Rook and Rose Book 3, Chapter 20
I need to step up the pace on the after-the-fact progress blogging if I want to finish this when we finish the book!
Chapter 20 escaped the non-linearity of this particular book’s drafting process mostly by dint of us changing our minds about five minutes before we started writing. We had a plan for the chapter, but it felt a clunky enough that we ended up chucking it. This is a stage of the story where it matters quite a lot where anybody is at any given time, and we had Ren being in Place A, then going to Place B, before going back to Place A for the big thing next chapter, which . . . really just chopped things up in an undesirable way.

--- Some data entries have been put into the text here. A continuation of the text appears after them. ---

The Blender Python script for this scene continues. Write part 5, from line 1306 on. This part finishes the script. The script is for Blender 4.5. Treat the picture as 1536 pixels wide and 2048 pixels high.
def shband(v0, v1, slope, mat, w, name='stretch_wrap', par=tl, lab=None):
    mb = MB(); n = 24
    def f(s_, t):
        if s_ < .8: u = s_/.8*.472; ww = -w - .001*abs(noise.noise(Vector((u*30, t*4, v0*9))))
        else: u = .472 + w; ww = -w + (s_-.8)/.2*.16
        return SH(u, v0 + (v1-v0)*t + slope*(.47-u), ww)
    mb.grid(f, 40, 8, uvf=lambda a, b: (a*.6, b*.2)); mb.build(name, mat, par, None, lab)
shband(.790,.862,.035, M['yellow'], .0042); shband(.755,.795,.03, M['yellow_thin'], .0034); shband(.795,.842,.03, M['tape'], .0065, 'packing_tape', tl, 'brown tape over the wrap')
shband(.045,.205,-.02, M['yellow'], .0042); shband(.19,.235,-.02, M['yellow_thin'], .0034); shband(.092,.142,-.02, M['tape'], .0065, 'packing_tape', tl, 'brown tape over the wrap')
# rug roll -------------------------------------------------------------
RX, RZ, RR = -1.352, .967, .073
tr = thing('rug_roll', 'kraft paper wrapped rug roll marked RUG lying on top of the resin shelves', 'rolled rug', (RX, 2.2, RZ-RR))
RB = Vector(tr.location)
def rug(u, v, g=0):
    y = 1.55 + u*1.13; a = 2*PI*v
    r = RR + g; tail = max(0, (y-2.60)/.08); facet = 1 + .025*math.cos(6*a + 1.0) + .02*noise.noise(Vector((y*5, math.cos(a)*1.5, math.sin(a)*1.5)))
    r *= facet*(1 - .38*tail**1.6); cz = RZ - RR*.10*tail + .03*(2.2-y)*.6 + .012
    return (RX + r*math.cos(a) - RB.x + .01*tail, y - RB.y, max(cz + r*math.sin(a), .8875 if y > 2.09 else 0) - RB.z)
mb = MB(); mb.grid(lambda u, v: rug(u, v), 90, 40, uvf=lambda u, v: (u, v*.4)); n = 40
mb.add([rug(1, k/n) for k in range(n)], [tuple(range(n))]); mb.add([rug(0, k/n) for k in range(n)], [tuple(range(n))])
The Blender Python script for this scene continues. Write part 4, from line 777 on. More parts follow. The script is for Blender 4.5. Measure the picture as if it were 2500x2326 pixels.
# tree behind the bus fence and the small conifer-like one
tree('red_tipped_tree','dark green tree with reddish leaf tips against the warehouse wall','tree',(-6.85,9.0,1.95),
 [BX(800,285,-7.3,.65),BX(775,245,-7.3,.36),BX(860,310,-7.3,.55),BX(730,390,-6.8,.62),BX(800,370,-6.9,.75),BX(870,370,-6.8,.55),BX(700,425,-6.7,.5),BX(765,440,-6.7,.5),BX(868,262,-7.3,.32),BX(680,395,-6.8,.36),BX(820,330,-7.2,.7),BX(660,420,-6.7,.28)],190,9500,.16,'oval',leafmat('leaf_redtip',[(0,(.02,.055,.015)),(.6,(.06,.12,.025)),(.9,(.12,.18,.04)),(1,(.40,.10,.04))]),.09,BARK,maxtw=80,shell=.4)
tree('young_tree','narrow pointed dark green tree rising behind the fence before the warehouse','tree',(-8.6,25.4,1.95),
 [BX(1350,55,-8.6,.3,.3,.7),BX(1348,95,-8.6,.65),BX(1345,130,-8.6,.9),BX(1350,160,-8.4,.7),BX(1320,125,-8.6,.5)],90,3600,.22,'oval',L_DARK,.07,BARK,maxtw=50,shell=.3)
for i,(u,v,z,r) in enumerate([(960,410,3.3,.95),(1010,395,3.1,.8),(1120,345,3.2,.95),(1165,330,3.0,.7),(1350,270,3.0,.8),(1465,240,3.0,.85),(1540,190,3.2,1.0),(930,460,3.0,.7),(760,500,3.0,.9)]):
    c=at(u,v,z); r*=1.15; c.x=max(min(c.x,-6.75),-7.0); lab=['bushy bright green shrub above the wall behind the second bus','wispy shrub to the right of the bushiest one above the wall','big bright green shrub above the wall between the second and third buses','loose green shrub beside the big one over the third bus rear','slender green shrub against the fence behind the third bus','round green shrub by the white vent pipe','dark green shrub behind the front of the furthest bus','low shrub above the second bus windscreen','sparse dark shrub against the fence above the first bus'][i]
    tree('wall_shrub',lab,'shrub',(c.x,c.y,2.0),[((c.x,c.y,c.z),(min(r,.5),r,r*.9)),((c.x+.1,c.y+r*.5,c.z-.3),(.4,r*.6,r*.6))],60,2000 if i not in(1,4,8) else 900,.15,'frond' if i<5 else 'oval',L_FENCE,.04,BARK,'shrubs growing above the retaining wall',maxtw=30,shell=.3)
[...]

Combine that with us deciding to scrap a social confrontation we’d originally intended to deal with a certain problem, and it meant I sent Alyc an email literally the morning that we were going to start writing this that was like a thousand words of me thinking with my fingers until I arrived at a new proposal. We had a quick phone call to polish that up into something workable, and then we dove in.
We’re also doing something here which is a little bit tricky to navigate. One of the ongoing plots is, by deliberate design, a thing that isn’t all about our viewpoint characters. It’s absolutely related to what they’re doing, but it’s big enough that having it all be driven by their actions would feel really simplistic and reductionist. So instead we’re trying to go a route where their previous efforts have set stuff up, and their interventions at various points do have an effect, but they aren’t around to see everything, much less to control it. I suspect not all readers will find that satisfying, but . . . sometimes I have an issue with the mentality so common in modern Western fantasy, which Ada Palmer and Jo Walton dissect in this essay, where everything comes down to the actions of a few special people. We’re actively trying to avoid that here, but because reader expectation is often that it’s All About the Heroes, striking the right balance will be an interesting challenge.
Word count: ~146,000
Authorial sadism: Making Ren fail.
Authorial amusement: Off-label uses for numinatria.
BLR quotient: Rhetoric is literally having a shouting match with itself here.